Dynamic Optimization for Analyzing Effects of Multiple Resource Failures on Project Schedule Robustness

This study develops hybrid modeling and algorithmic frameworks for analyzing the mutual effects of multiple sources of uncertainty on the quality and the robustness of construction schedules. To cope with multiple sources of disruptions, i.e., random resource failures and severe weather conditions, this paper develops a simulation-optimization model that aims to generate delay resistant project schedules. The Variable Neighborhood Search (VNS) is hybridized with an event-driven simulation framework to generate efficient and robust solutions for computationally expensive resource-constrained project scheduling problems (RCPSP).

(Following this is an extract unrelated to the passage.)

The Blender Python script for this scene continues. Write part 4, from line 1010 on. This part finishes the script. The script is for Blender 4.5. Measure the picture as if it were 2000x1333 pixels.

The simulation experiments have been carried out by a flexible modeling framework that can be adopted by project experts to design construction schedules subject to the uncertainty associated with the multiple resource failure. The problem is mathematically formulated as a bi-objective optimization model aiming to minimize the project makespan and maximize a novel surrogate robustness function simultaneously. The computational results of the proposed VNS method have been compared with those obtained from the commercial optimization solvers. The simulation-optimization model's application is demonstrated through a case study of the hydropower plant construction project with multiple renewable and non-renewable resources. Based on an extensive statistical analysis of real-life scenarios, this study contributes to a trade-off analysis of project makespan and robustness in construction projects. The t-test statistical analysis results indicate the significance of the project's average delay reduction by implementing the robust project schedule. The outcomes confirm that the designed framework can generate a more efficient project schedule with a higher rate of protection compared with the existing robust approaches.